» **To be done**
Read the lines below. Copy out any that hold the string "part".
..............................
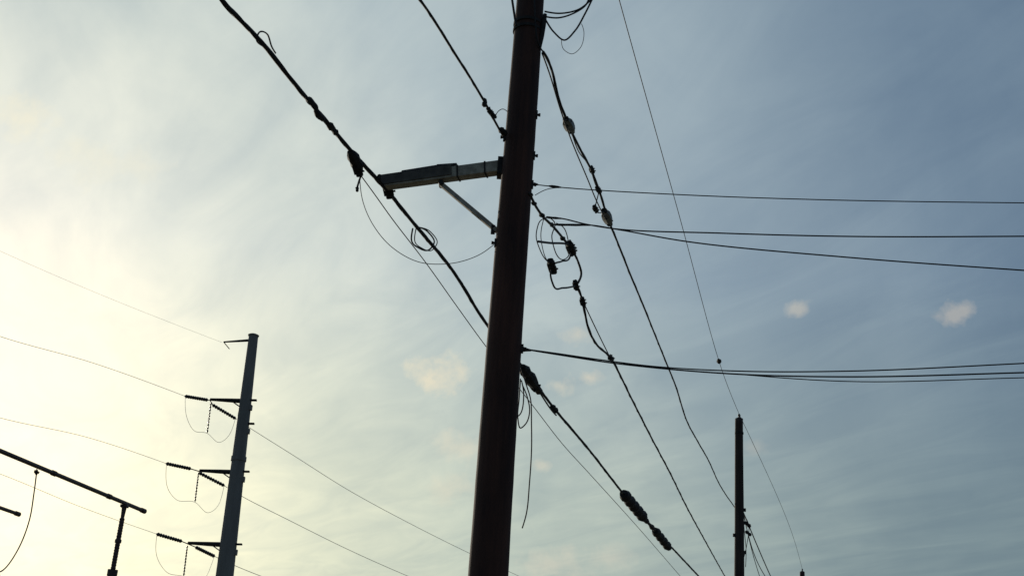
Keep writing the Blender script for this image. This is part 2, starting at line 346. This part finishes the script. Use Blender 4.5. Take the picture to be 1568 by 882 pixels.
# ---------- substation bus ----------
def bus(p0,p1,posts,left):
    e=empty('substation_busbar'); b=MB(); dr=(p1-p0).normalized(); end=p0+dr*left
    b.prof(p0,end,[.04]*2,M_bus,12,True); b.prof(p0-dr*.03,p0+dr*.1,[.052,.052],M_bus,10)
    for u in (1.3,3.2): b.prof(p0+dr*u,p0+dr*(u+.1),[.052,.052],M_bus,10)
    b.obj('tube_conductor',e)
    for q in posts:
        q=p0+dr*q; b=MB(); b.bar(q+Vector((-.07,0,-.06)),q+Vector((.07,0,-.06)),.12,.05,M_bus)
        b.prof(q+Vector((0,0,-.08)),q+Vector((0,0,-.3)),[.05,.035],M_bus,12)
        b.insul(q+Vector((0,0,-.3)),q+Vector((0,0,-1.3)),.046,.053,18,M_bus); b.prof(q+Vector((0,0,-.72)),q+Vector((0,0,-.78)),[.065,.065],M_bus,12)
        b.prof(q+Vector((0,0,-1.3)),q+Vector((0,0,-1.42)),[.1,.1],M_bus,12)
        b.prof(q+Vector((0,0,-1.42)),Vector((q.x,q.y,0)),[.085,.085],M_tp,12); b.prof(Vector((q.x,q.y,.25)),Vector((q.x,q.y,0)),[.3,.3],M_clamp,16)
        b.obj('insulator_post',e)
    return e
e=bus(Vector((-7.14,25.33,6.1)),Vector((-8.39,20.64,6.1)),[.75,7.2],10)
c=MB(); bq=Vector((-8.19,21.93,6.05)); c.tube([bq]+D['drop'][1:],.012,M_wire,6); c.clamp(bq+Vector((0,-.06,0)),bq+Vector((0,.06,0)),.04,M_dark); c.obj('dropper_lead',e)
bus(Vector((-10.2,26.78,6.1)),Vector((-11.45,22.1,6.1)),[3.0,9.5],11)
# ---------- ground ----------
M_ground=mat('dry_grass',(.05,.055,.025),(.12,.1,.06),.95,0,(.6,.6,.6),.5)
M_asph=mat('asphalt',(.04,.04,.04),(.065,.063,.06),.9,0,(6,6,6),.3)
M_conc=mat('concrete',(.25,.24,.22),(.36,.35,.32),.9,0,(3,3,3),.2)
M_paint=mat('road_paint',(.6,.45,.08),(.75,.58,.12),.8,0,(8,8,8))
ro=Vector((-2.97,0,0)); rd=Vector((.2607,.9654,0)); rn=Vector((.9654,-.2607,0))
def sheet(name,o0,o1,z,m,y0=-300,y1=900):
    vs=[ro+rn*o0+rd*y0,ro+rn*o1+rd*y0,ro+rn*o1+rd*y1,ro+rn*o0+rd*y1]
    me=bpy.data.meshes.new(name); me.from_pydata([(v.x,v.y,z) for v in vs],[],[(0,1,2,3)]); me.materials.append(m)
    ob=bpy.data.objects.new(name,me); sc.collection.objects.link(ob)
me=bpy.data.meshes.new('ground'); me.from_pydata([(-3000,-3000,0),(3000,-3000,0),(3000,3000,0),(-3000,3000,0)],[],[(0,1,2,3)]); me.materials.append(M_ground)
g=bpy.data.objects.new('ground',me); sc.collection.objects.link(g)
sheet('road',3.4,11.4,.004,M_asph)
for o0,o1,nm in ((1.0,3.25,'pavement'),(3.25,3.4,'kerb'),(11.4,11.55,'kerb')):
    b=MB(); mid=ro+rn*(o0+o1)/2+Vector((0,0,.065 if nm=='pavement' else .0675)); b.bar(mid+rd*-300,mid+rd*900,o1-o0-.004,.13 if nm=='pavement' else .135,M_conc,bev=.012); b.obj(nm)
for k in (7.28,7.45): sheet('road_marking',k,k+.1,.008,M_paint)
# ---------- sky ----------
SAZ,SEL=-27,14
def dirv(az,el): az=math.radians(az);el=math.radians(el); return Vector((math.sin(az)*math.cos(el),math.cos(az)*math.cos(el),math.sin(el)))
sd=dirv(SAZ,SEL)
wd=bpy.data.worlds.new('World'); sc.world=wd; wd.use_nodes=True; nt=wd.node_tree; N=nt.nodes.new; L=nt.links.new
bg=nt.nodes['Background']; bg.inputs[1].default_value=1
def M(op,a,b_=None,clamp=False):
    n=N('ShaderNodeMath'); n.operation=op; n.use_clamp=clamp
    for i,x in enumerate((a,b_)):
        if x is None: continue
        if isinstance(x,(int,float)): n.inputs[i].default_value=x
        else: L(x,n.inputs[i])
    return n.outputs[0]
def vm(op,a,b_):
    n=N('ShaderNodeVectorMath'); n.operation=op
    for i,x in enumerate((a,b_)):
        if x is None: continue
        if isinstance(x,(tuple,list,Vector)): n.inputs[i].default_value=tuple(x)
        else: L(x,n.inputs[i])
    return n
def ramp(f,els):
    n=N('ShaderNodeValToRGB'); cr=n.color_ramp
    while len(cr.elements)<len(els): cr.elements.new(.5)
    for e_,(pos,col) in zip(cr.elements,els): e_.position=pos; e_.color=(*col,1)
    L(f,n.inputs[0]); return n.outputs[0]
def mix(f,a,b_,bt='MIX'):
    n=N('ShaderNodeMixRGB'); n.blend_type=bt
    for i,x in enumerate((f,a,b_)):
        if isinstance(x,(int,float)): n.inputs[i].default_value=x
        elif isinstance(x,tuple): n.inputs[i].default_value=(*x,1)
        else: L(x,n.inputs[i])
    return n.outputs[0]
def S(*c): return tuple(((v/255+.055)/1.055)**2.4 for v in c)
def noise(vec,sc_,det,rough=.5,dist=0):
    n=N('ShaderNodeTexNoise'); L(vec,n.inputs[0]); n.inputs['Scale'].default_value=sc_; n.inputs['Detail'].default_value=det; n.inputs['Roughness'].default_value=rough; n.inputs['Distortion'].default_value=dist; return n.outputs[0]
tc=N('ShaderNodeTexCoord'); dirn=vm('NORMALIZE',tc.outputs['Generated'],None).outputs[0]
sep=N('ShaderNodeSeparateXYZ'); L(dirn,sep.inputs[0])
ang=M('DIVIDE',M('ARCCOSINE',vm('DOT_PRODUCT',dirn,sd).outputs['Value']),math.pi)
sky=N('ShaderNodeTexSky'); sky.sky_type='NISHITA'; sky.sun_disc=False; sky.sun_elevation=math.radians(SEL); sky.sun_rotation=math.radians(SAZ); sky.dust_density=2
skyc=mix(1,sky.outputs[0],(.05,.05,.052),'MULTIPLY')
bw=N('ShaderNodeRGBToBW'); L(skyc,bw.inputs[0]); skyc=mix(.4,skyc,bw.outputs[0])
deg=lambda a:a/180
haze=ramp(ang,[(deg(0),S(255,253,240)),(deg(7),S(249,246,232)),(deg(12),S(231,235,224)),(deg(18),S(207,217,212)),(deg(26),S(181,197,202)),(deg(36),S(148,168,182)),(deg(46),S(116,139,160)),(deg(60),S(90,115,141)),(deg(110),S(75,98,126))])
low=ramp(sep.outputs[2],[(0,(1.19,1.11,.82)),(math.sin(math.radians(12)),(1.13,1.08,.90)),(math.sin(math.radians(22)),(1,1,1))])
haze=mix(1,haze,low,'MULTIPLY')
zc_=M('MAXIMUM',sep.outputs[2],.04); cmb=N('ShaderNodeCombineXYZ'); [L(zc_,cmb.inputs[i]) for i in range(3)]
pln=vm('DIVIDE',dirn,None); L(cmb.outputs[0],pln.inputs[1])
m1=N('ShaderNodeMapping'); L(pln.outputs[0],m1.inputs[0]); m1.inputs['Rotation'].default_value=(0,0,math.radians(67))
m2=N('ShaderNodeMapping'); L(m1.outputs[0],m2.inputs[0]); m2.inputs['Scale'].default_value=(.8,2.6,0)
cir=ramp(noise(m2.outputs[0],1.6,8,.58,.8),[(.35,(0,0,0)),(.7,(1,1,1))])
soft=ramp(noise(dirn,6,6,.55,.4),[(.33,(.88,.91,.935)),(.67,(1.11,1.09,1.06))])
haze=mix(1,haze,soft,'MULTIPLY')
hz=mix(cir,mix(1,haze,(.93,.945,.965),'MULTIPLY'),mix(1,haze,(1.15,1.12,1.08),'MULTIPLY'))
col=mix(.86,skyc,hz)
PF=[(-3,17.2,52,.85),(-3.6,16.8,26,.9),(-2.3,17.5,20,.8),(13.9,20.8,22,.55),(21.1,20.4,28,.6),(20.3,20.3,16,.45),(3.4,19.4,26,.45),(2.7,17,26,.55),(4.1,17.5,18,.6),(-1.7,13.8,48,.45),(-2.2,12.2,40,.4),(2.4,9.1,48,.45),(5.2,9.4,36,.35),(2,13.4,14,.45),(-20.9,24.3,60,.4),(-24.5,25.4,50,.6),(-18.6,24.6,40,.3),(11.8,14.6,22,.25),(25.6,22.5,22,.25)]
nn=M('ADD',M('MULTIPLY',M('SUBTRACT',noise(dirn,42,7,.6),.5),4.6),M('MULTIPLY',M('SUBTRACT',noise(dirn,130,4,.6),.5),1.6))
acc=None
for az,el,r_,s_ in PF:
    df=vm('SUBTRACT',dirn,dirv(az,el)).outputs[0]; ln=vm('LENGTH',vm('MULTIPLY',df,(1,1,1.6)).outputs[0],None)
    m0=M('SUBTRACT',1.0,M('DIVIDE',ln.outputs['Value'],r_*1.25/1900))
    mm=M('MULTIPLY',M('ADD',M('MULTIPLY',m0,2.0),M('SUBTRACT',nn,.3)),.6,True); mm=M('MULTIPLY',mm,s_)
    acc=mm if acc is None else M('MAXIMUM',acc,mm)
pc=ramp(ang,[(deg(5),S(255,250,226)),(deg(20),S(236,228,202)),(deg(45),S(186,182,175))])
col=mix(acc,col,pc)
L(col,bg.inputs[0])
sl=bpy.data.lights.new('sun','SUN'); sl.energy=2.5; sl.angle=math.radians(.53); sl.color=(1,.9,.75)
so=bpy.data.objects.new('sun',sl); sc.collection.objects.link(so); so.rotation_euler=sd.to_track_quat('Z','Y').to_euler()
# ---------- camera ----------
p=math.radians(21.4); r=math.radians(4.1)
F=Vector((0,math.cos(p),math.sin(p))); U0=Vector((0,-math.sin(p),math.cos(p))); R0=Vector((1,0,0))
Rc=math.cos(r)*R0+math.sin(r)*U0; Uc=-math.sin(r)*R0+math.cos(r)*U0
cd=bpy.data.cameras.new('camera'); cam=bpy.data.objects.new('camera',cd); sc.collection.objects.link(cam)
cd.lens=43.62; cd.clip_end=8000
cam.matrix_world=Matrix(((Rc.x,Uc.x,-F.x,0),(Rc.y,Uc.y,-F.y,0),(Rc.z,Uc.z,-F.z,1.6),(0,0,0,1)))
sc.camera=cam
sc.view_settings.view_transform='Standard'; sc.view_settings.look='None'; sc.view_settings.exposure=0
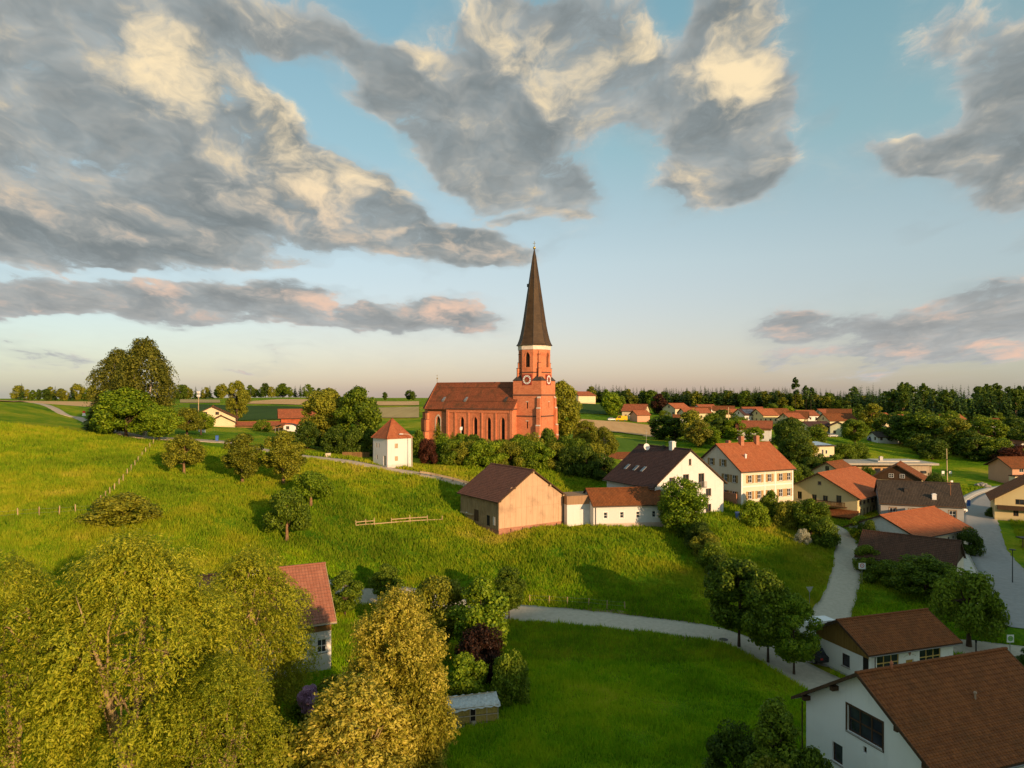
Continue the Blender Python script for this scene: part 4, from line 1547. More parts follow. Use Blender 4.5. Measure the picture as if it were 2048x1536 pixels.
for i, fr in enumerate(oct_fr):
    w = fr[3]
    nrm = fr[2]
    mid = math.degrees(math.atan2(nrm[1], nrm[0])) % 360
    card = min(abs((mid - q + 180) % 360 - 180) for q in (0, 90, 180, 270)) < 5
    mb = MB()
    bar_on(mb, fr, -0.06, w + 0.06, OC - 0.12, OC + 0.12, -0.02, 0.14)
    mb.build('string_course', M_dstone, octo)
    if card:
        mb = MB()
        L_ = lancet(w / 2, OW0, 1.25, OW1 - OW0)
        mb.face([wall_pt(fr, *p, -0.42) for p in L_])
        lo = mb.build('louvre_opening', M_dark, octo)
        mb = MB()
        for k in range(9):
            z = OW0 + 0.15 + k * 0.36
            hw = 0.58 if z < OW1 - 1.1 else max(0.1, 0.58 * (OW1 - z) / 1.1)
            bar_on(mb, fr, w / 2 - hw, w / 2 + hw, z, z + 0.07, -0.38, -0.2)
        mb.build('louvre', M_darkwood, lo)
        mb = MB()                                                  # brick hood around the opening
        outer = lancet(w / 2, OW0 - 0.05, 1.75, OW1 - OW0 + 0.45)
        inner = lancet(w / 2, OW0 - 0.05, 1.35, OW1 - OW0 + 0.12)
        for k in range(2, len(outer) - 1):
            P = [wall_pt(fr, *inner[k], 0.1), wall_pt(fr, *outer[k], 0.1), wall_pt(fr, *outer[k + 1], 0.1), wall_pt(fr, *inner[k + 1], 0.1)]
            mb.face(P)
            mb.face([wall_pt(fr, *outer[k], 0.1), wall_pt(fr, *outer[k], 0), wall_pt(fr, *outer[k + 1], 0), wall_pt(fr, *outer[k + 1], 0.1)])
        mb.build('arch_hood', B_church, octo)
    else:
        # slender stepped pinnacle pier on each diagonal face
        mb = MB()
        for z0, z1, dp, wd in ((SQ, OC + 1.0, 0.85, 0.75), (OC + 1.0, OC + 2.4, 0.6, 0.6), (OC + 2.4, OB - 1.2, 0.42, 0.48), (OB - 1.2, OB - 0.2, 0.22, 0.36)):
            bar_on(mb, fr, w / 2 - wd / 2, w / 2 + wd / 2, z0, z1, -0.05, dp)
        pr = mb.build('pinnacle_pier', B_church, octo)
        for z1, dp, wd in ((OC + 1.0, 0.85, 0.75), (OC + 2.4, 0.6, 0.6), (OB - 1.2, 0.42, 0.48)):
            cp = MB()
            bar_on(cp, fr, w / 2 - wd / 2 - 0.06, w / 2 + wd / 2 + 0.06, z1 - 0.004, z1 + 0.12, 0.02, dp + 0.1)
            cp.build('pier_cap', M_dstone, pr)
        # broach: little roof over the tower corner
        corner = {45: (0, TW), 135: (-TW, TW), 225: (-TW, 0), 315: (0, 0)}[int(round(mid / 45) * 45)]
        sx = 0.15 if corner[0] == 0 else -0.15
        sy = 0.15 if corner[1] == TW else -0.15
        C = (corner[0] + sx, corner[1] + sy, SQ)
        reach = 2.75
        A_ = (corner[0] + sx - math.copysign(reach, sx), corner[1] + sy, SQ)
        B_ = (corner[0] + sx, corner[1] + sy - math.copysign(reach, sy), SQ)
        T_ = wall_pt(fr, w / 2, OC - 0.15, 0.02)
        a2 = wall_pt(fr, 0, SQ, -0.05)
        b2 = wall_pt(fr, w, SQ, -0.05)
        mb = MB()
        mb.face([C, A_, T_])
        mb.face([B_, C, T_])
        mb.face([A_, a2 if (Vector(a2) - Vector(A_)).length < (Vector(b2) - Vector(A_)).length else b2, T_])
        mb.face([B_, b2 if (Vector(b2) - Vector(B_)).length < (Vector(a2) - Vector(B_)).length else a2, T_])
        mb.face([C, B_, A_])
        mb.build('broach_roof', M_slate, octo)
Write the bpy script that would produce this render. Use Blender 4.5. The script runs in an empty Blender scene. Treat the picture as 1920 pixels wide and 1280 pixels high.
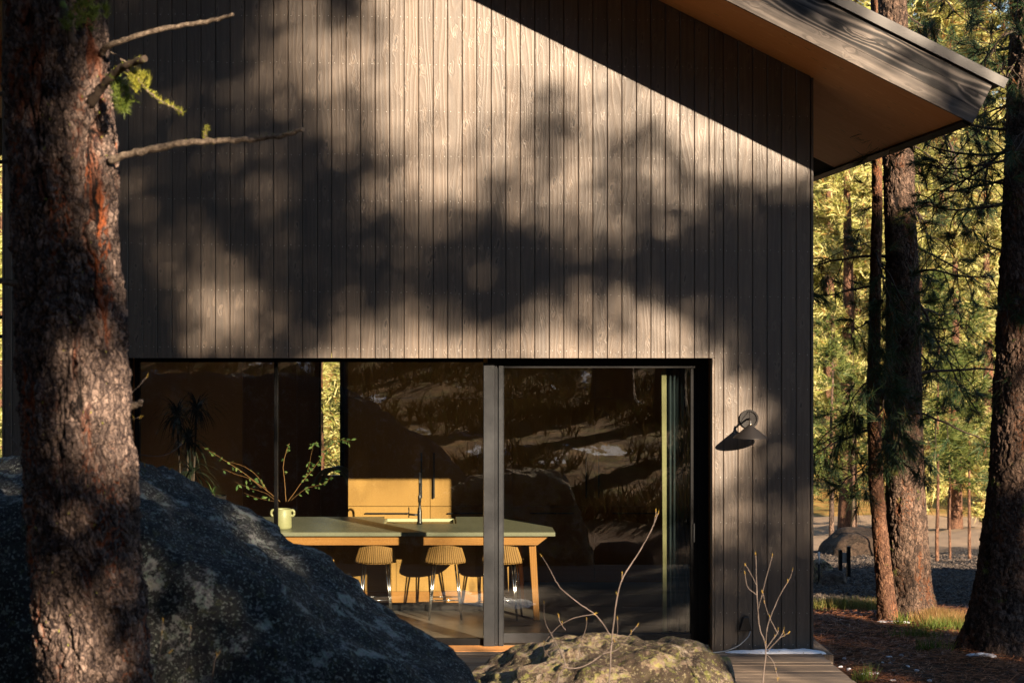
..............................
» **Solved problem**
Keep writing the Blender script for this image. This is part 2, starting at line 346. This part finishes the script. Use Blender 4.5. Take the picture to be 1568 by 882 pixels.
Continue the Blender Python script for this scene: part 4, from line 1547. More parts follow. Use Blender 4.5. Measure the picture as if it were 2048x1536 pixels.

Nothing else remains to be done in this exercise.